Tribute to Malevitch (1954), Ciudad Universitaria de Caracas
1951-1955: Kinetic images, black-white photographies: From his Gordes works he developed his kinematic images, superimposed acrylic glass panes create dynamic, moving impressions depending on the viewpoint. In the black-white period he combined the frames into a single pane by transposing photographies in two colours. Tribute to Malevitch, a ceramic wall picture of 100 m² adorns the University of Caracas, Venezuela which he co-designed in 1954 with the architect Carlos Raúl Villanueva, is a major work of this period. Kinetic art flourished and works by Vasarely, Calder, Duchamp, Man Ray, Soto, Tinguely were exhibited at the Denise René gallery under the title Le Mouvement (the motion). Vasarely published his Yellow Manifest. Building on the research of constructivist and Bauhaus pioneers, he postulated that visual kinetics (plastique cinétique) relied on the perception of the viewer who is considered the sole creator, playing with optical illusions.

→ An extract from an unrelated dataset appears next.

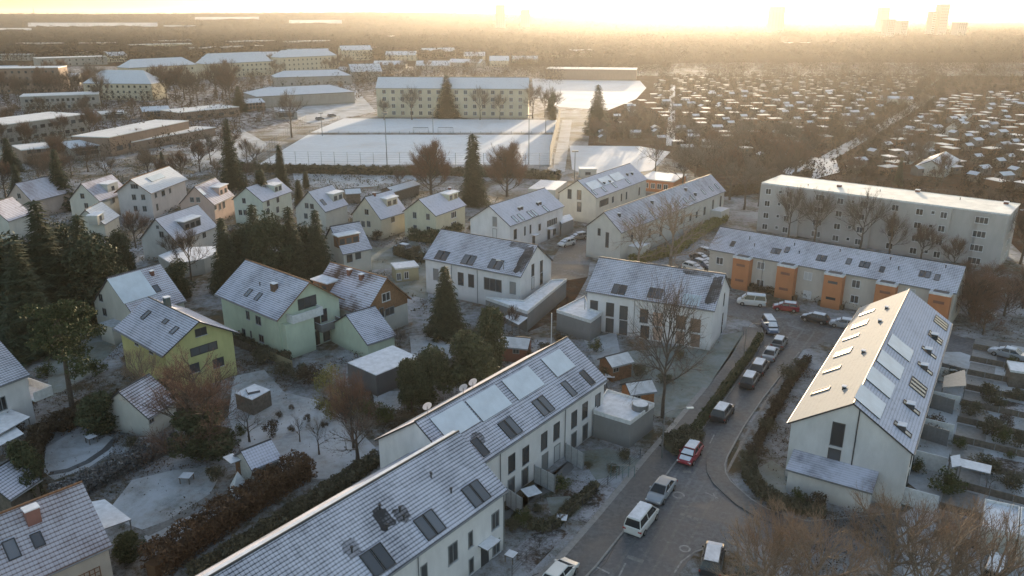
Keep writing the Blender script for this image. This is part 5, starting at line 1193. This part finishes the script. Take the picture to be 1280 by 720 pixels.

Supernovae (1959-61) in Tate Modern
1955-1965: Folklore planétaire, permutations and serial art: On 2 March 1959, Vasarely patented his method of unités plastiques. Permutations of geometric forms are cut out of a coloured square and rearranged. He worked with a strictly defined palette of colours and forms (three reds, three greens, three blues, two violets, two yellows, black, white, gray; three circles, two squares, two rhomboids, two long rectangles, one triangle, two dissected circles, six ellipses) which he later enlarged and numbered. Out of this plastic alphabet, he started serial art, an endless permutation of forms and colours worked out by his assistants. (The creative process is produced by standardized tools and impersonal actors which questions the uniqueness of a work of art.) In 1963, Vasarely presented his palette to the public under the name of Folklore planetaire.
1965-: Hommage à l'hexagone, Vega: The Tribute to the hexagon series consists of endless transformations of indentations and relief adding color variations, creating a perpetual mobile of optical illusion. In 1965 Vasarely was included in the Museum of Modern Art exhibition The Responsive Eye, created under the direction of William C. Seitz. His Vega series plays with spherical swelling grids creating an optical illusion of volume. In October 1967, designer Will Burtin invited Vasarely to make a presentation to Burtin's Vision ’67 conference, held at New York University.
On 5 June 1970, Vasarely opened his first dedicated museum with over 500 works in a renaissance palace in Gordes (closed in 1996). A second major undertaking was the Foundation Vasarely in Aix-en-Provence, a museum housed in a distinct structure specially designed by Vasarely. It was inaugurated in 1976 by French president Georges Pompidou, two years after his death. Sadly the museum is now in a state of disrepair, several of the pieces on display have been damaged by water leaking from the ceiling. Also, in 1976 his large kinematic object Georges Pompidou was installed in the Centre Pompidou in Paris and the Vasarely Museum located at his birthplace in Pécs, Hungary, was established with a large donation of works by Vasarely. In the same decade, he took a stab at industrial design with a 500-piece run of the upscale Suomi tableware by Timo Sarpaneva that Vasarely decorated for the German Rosenthal porcelain maker's Studio Linie.[3] In 1982 154 specially created serigraphs were taken into space by the cosmonaut Jean-Loup Chrétien on board the French-Soviet spacecraft Salyut 7 and later sold for the benefit of UNESCO. In 1987, the second Hungarian Vasarely museum was established in Zichy Palace in Budapest with more than 400 works.
He died age 90 in Paris on 15 March 1997.
A new Vasarely exhibit was mounted in Paris at Musee en Herbe in 2012.